To ensure high delivery ratio and improve performance, widespread works have been carried out about buffer management in DTNs and opportunistic networks. This section briefly explains buffer management policies in the literature.
In the Drop Least Recently Received (DLR) policy, the packet that stays for a long time in the buffer will be dropped first [6]. In the Drop Oldest (DOA) policy, the message with the shortest remaining life time is dropped first. The idea behind this technique is, messages that are in the network from a long period of time have the high probability of having already been delivered [6]. In the Drop Largest (DLA) buffer management policy, the message with a large size will be dropped [6].
Drop Front (DF) buffer management technique drops the messages base on the order they enter into the buffer. For example, the first message that enters the buffer will be dropped first [7]. Evict Most Forwarded First (MOFO) tries to maximum diffusion of messages over the network by dropping those messages that have been sent the maximum number of times. This way, messages with less hop count are able to travel more within the network [7]. Evict Most Favorably Forwarded First (MOPR) maintains the value of each message in its queue. Each time when a message is replicated depending on the predictability of the message delivered, the message value will increase. So, the message with the highest value is dropped first [7]. Evict Shortest Life Time First (SHLI) buffer management technique uses the timeout value of the message, which indicates when it is no longer useful. This means that a message with the shortest remaining life time is dropped first [7]. Evict Least Probable First (LEPR) technique works by a node ranking the messages within its buffer on the basis of the predicted probability of delivery. The message with the lowest probability is dropped first [7].
In Threshold Drop (T-Drop) [8], if the buffer is full, a message within the calculated threshold will need to be dropped to make more free space for the new message.
In Flood based Drop (FBD) [9], The information collected during a message flood is used to decide whether to drop a packet.
In Least Recently Forwarded (LRF) [10], This policy releases a pre-sent packet that has been buffered for the longest time. This policy only applies to pre-sent packages. If none of the messages have been forwarded, then FIFO will be used.
In Global Knowledge Based Scheduling and Drop (GBSD) [11] Global information is used to calculate per-message utilities that help determine what needs to be dropped. The average delivery rate, and the average delay are both calculated. When calculating, the goal is to maximize the average delivery rate, and minimize the average delay. After calculating, the packet that has the smallest value is dropped.
In [12], authors investigated the impact of using social relationships to manage the buffering of OppNet nodes. First, they classified the relationships between the nodes in two groups: their friendship, and their acquaintanceship. Then, they proposed the Friendly Drop Algorithm (FDA), which in its decisions blends both friendship and acquaintanceship with the nodes. FDA explores the self-reported friendship relationships from the nodes to build friendship graphs. Moreover, FDA uses a metric based on the contact similarity among the nodes to find out their acquaintanceship.
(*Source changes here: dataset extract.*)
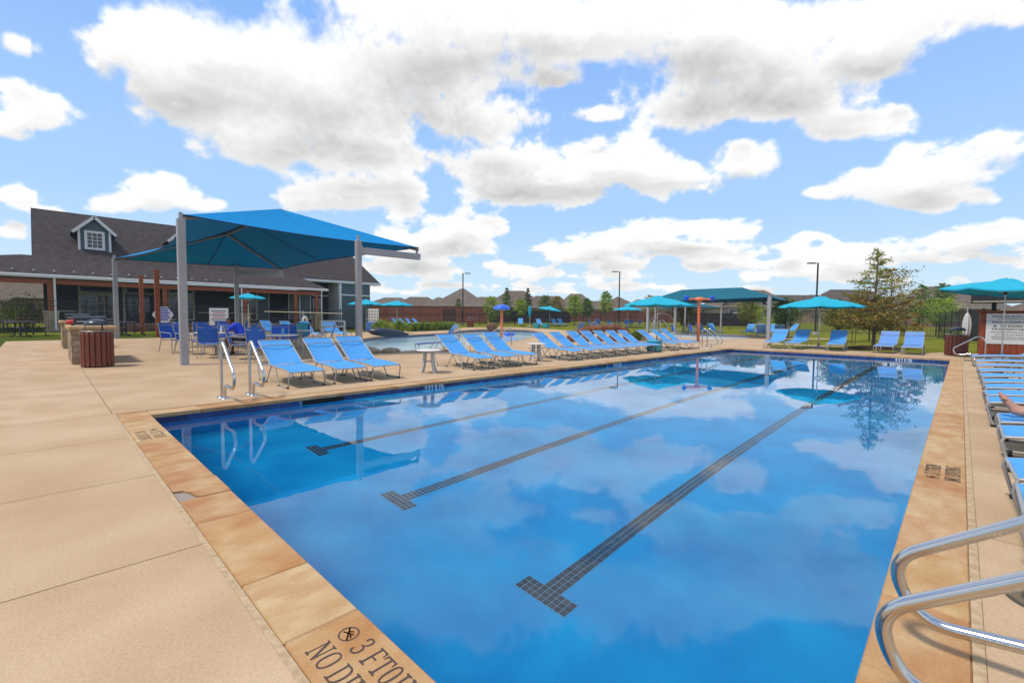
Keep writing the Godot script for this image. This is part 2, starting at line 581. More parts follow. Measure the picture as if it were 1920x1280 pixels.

In [13] the proposed algorithm has considered the probability of message delivery, buffer status, and message delivery time concurrently in selecting the relay node and in allocation the tokens sent to the node.
This [14] policy uses global information about the network either to maximize the average delivery rate or to minimize the average delivery delay. Then, an algorithm is created that uses statistical learning in order to estimate information about the global state of the network, and uses this estimation to approximate the optimal algorithm in practice.
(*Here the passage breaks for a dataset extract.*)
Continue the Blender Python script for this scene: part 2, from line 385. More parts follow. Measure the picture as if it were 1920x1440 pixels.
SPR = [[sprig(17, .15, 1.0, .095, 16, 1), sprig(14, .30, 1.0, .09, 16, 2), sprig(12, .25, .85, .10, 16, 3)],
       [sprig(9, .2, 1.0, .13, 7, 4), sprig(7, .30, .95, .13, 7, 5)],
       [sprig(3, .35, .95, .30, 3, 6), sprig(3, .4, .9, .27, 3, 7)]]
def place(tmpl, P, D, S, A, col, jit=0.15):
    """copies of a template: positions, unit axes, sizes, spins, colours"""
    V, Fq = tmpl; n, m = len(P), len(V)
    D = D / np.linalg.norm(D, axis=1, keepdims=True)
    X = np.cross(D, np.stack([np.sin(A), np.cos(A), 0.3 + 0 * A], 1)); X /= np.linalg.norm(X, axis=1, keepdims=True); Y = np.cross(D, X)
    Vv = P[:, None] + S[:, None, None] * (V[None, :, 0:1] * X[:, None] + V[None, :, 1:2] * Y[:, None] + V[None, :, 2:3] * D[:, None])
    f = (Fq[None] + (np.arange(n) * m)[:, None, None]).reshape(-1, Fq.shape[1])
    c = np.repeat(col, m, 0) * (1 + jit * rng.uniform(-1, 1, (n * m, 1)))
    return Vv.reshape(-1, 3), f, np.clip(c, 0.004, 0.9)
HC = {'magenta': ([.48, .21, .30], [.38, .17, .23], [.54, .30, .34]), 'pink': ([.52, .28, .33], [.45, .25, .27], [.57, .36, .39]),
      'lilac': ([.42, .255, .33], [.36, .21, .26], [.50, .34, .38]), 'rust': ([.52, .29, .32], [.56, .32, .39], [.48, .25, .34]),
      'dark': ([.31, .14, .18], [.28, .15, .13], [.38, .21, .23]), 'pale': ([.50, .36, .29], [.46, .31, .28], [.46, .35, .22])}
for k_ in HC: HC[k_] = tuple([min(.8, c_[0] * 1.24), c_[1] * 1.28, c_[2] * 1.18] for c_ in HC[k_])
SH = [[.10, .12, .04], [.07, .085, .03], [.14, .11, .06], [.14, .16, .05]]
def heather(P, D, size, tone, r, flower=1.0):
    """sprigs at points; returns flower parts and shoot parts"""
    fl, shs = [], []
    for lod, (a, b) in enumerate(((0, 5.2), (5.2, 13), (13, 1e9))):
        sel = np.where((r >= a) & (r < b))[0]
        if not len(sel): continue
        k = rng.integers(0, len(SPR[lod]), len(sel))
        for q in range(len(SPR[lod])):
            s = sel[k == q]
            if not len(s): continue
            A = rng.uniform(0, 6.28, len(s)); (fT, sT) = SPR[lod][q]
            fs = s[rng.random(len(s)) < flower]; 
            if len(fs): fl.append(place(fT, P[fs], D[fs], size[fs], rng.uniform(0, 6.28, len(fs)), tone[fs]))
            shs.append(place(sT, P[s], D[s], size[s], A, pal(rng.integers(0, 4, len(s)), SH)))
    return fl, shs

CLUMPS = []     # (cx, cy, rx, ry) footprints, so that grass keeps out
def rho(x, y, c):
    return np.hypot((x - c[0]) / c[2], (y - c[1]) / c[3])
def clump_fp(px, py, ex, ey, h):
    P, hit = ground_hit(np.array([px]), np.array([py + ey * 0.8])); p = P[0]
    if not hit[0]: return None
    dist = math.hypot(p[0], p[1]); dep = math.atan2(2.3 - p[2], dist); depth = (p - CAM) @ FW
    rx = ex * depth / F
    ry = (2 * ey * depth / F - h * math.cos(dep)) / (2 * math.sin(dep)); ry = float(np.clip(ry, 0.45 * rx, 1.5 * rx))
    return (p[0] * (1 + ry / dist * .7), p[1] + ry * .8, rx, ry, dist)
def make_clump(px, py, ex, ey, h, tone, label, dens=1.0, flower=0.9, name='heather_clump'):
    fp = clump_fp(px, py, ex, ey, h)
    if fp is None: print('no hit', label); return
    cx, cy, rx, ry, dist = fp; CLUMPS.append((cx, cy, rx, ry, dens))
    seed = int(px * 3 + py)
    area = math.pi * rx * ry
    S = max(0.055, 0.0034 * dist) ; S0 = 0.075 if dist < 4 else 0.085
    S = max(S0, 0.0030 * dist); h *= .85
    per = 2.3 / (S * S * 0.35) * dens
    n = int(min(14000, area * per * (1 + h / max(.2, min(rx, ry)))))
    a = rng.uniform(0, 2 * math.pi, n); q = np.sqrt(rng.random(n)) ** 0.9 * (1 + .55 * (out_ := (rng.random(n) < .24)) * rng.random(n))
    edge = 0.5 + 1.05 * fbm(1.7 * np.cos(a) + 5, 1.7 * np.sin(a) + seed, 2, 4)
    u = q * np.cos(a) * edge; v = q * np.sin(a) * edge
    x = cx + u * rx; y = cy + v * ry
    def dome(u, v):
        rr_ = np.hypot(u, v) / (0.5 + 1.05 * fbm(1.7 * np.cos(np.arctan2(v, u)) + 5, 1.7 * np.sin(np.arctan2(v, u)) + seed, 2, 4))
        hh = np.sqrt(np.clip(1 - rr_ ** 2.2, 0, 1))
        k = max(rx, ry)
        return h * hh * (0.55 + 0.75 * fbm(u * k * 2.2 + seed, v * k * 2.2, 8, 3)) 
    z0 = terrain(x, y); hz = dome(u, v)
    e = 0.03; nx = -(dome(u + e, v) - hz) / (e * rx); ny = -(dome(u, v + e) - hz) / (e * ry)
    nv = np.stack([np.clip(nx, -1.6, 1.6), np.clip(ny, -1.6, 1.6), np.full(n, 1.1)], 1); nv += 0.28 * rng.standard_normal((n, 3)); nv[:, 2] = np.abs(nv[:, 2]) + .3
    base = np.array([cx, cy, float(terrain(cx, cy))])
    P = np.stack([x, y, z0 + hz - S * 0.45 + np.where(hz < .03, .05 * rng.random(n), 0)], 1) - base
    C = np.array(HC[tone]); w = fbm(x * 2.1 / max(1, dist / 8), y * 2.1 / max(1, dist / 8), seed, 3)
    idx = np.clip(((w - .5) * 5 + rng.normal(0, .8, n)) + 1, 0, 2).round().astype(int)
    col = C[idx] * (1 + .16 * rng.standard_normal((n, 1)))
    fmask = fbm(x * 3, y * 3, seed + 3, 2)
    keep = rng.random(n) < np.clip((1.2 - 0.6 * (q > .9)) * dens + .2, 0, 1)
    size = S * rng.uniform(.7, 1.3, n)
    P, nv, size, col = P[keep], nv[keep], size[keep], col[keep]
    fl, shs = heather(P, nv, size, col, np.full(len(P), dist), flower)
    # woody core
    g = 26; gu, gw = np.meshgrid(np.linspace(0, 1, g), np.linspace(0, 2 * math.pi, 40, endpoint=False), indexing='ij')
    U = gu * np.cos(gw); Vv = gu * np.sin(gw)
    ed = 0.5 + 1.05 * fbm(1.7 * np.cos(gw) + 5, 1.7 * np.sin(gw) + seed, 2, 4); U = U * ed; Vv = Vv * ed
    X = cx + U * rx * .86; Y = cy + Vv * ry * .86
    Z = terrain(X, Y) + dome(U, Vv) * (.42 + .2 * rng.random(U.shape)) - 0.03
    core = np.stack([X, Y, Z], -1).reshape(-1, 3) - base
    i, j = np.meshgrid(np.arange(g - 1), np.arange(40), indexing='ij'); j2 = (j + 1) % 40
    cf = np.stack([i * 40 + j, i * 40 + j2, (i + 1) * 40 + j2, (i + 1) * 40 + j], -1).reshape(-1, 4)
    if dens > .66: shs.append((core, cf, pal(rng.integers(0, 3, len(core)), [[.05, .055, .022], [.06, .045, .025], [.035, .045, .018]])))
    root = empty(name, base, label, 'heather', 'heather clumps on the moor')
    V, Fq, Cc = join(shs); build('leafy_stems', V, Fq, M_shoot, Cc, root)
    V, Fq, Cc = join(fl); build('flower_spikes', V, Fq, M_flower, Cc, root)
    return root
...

In this article [15], authors integrated the different parts of buffer management, and take all information relevant to message delivery and the network resources into account. Based on statistics and analysis of the messages status, and considering the delivery history of the node and location information, combined with the relevant information from mutual learning between nodes, this article proposes a comprehensive integration buffer management strategy.
In [16], authors proposed a buffer management scheme that is inspired by the law of diminishing marginal utility in economics. This law shows that as a user increases consumption of a product, there is a decline in the marginal utility that user derives from consuming each additional unit of that product. They argued that generating excessive redundant copies in the network for a single message was not good, because this will occupy too much buffer space of nodes and will limit other messages opportunity to access the buffer space when buffer overflow happens. In contrast, in this proposed scheme, they estimated the state of a message, e.g., the total number of its copies in the network and its dissemination speed, and perform buffer replacement and scheduling accordingly. Messages that have larger estimated number of copies and faster dissemination speed are dropped prior to other messages when buffer overflow occurs and are forwarded posterior to other messages.
In [17] buffer drop strategy E-DROP is proposed to optimize the performance of DTN routing protocols in term of relayed, dropped, delivery probability, latency time averages, overhead ratio, hop count averages and buffer time averages.
In [18], buffer management policy is proposed for D2D multi-copy opportunistic routing algorithms named Space-Time Drop (ST-Drop). This policy checks local information to determine when and where a message is received over the network. The basic idea is that a message with a greater time and space coverage is more likely to have been delivered, so it can be dropped first.
In this paper [19], buffer management strategy is proposed by Merging the messages’ and nodes’ attributes, and migrate the redundant messages to the neighbor to optimize the total utility, instead of deleting them.
Le et al. [20] introduces a new DTN buffer management strategy based on the power distribution contacts law. The authors have focused on reducing message delay in delivering messages to the destination. They have considered two issues. The first issue is the order of repetition of the message that should be followed if the bandwidth is limited. The second issue is the selection of message to be dropped when buffer space is full. The authors have created a utility function to calculate average delay per packet. Scheduling of messages to be dropped is done on basis of the proposed utility function. The proposed scheme has reduced message latency and increased delivery ratio.
DF and DLA method maximize the drop but our proposed method decides whether or not to drop the message. MOFO maximizes the number of hops and increase latency, DLR has less probability of being conceded to the other nodes. In DOA method, messages are in the network from a long period of time. In some previous works, buffer management policy does not consider which message should be transmitted first or which node should be considered as sender. Our proposed buffer management policy improves or removes above mentioned drawbacks.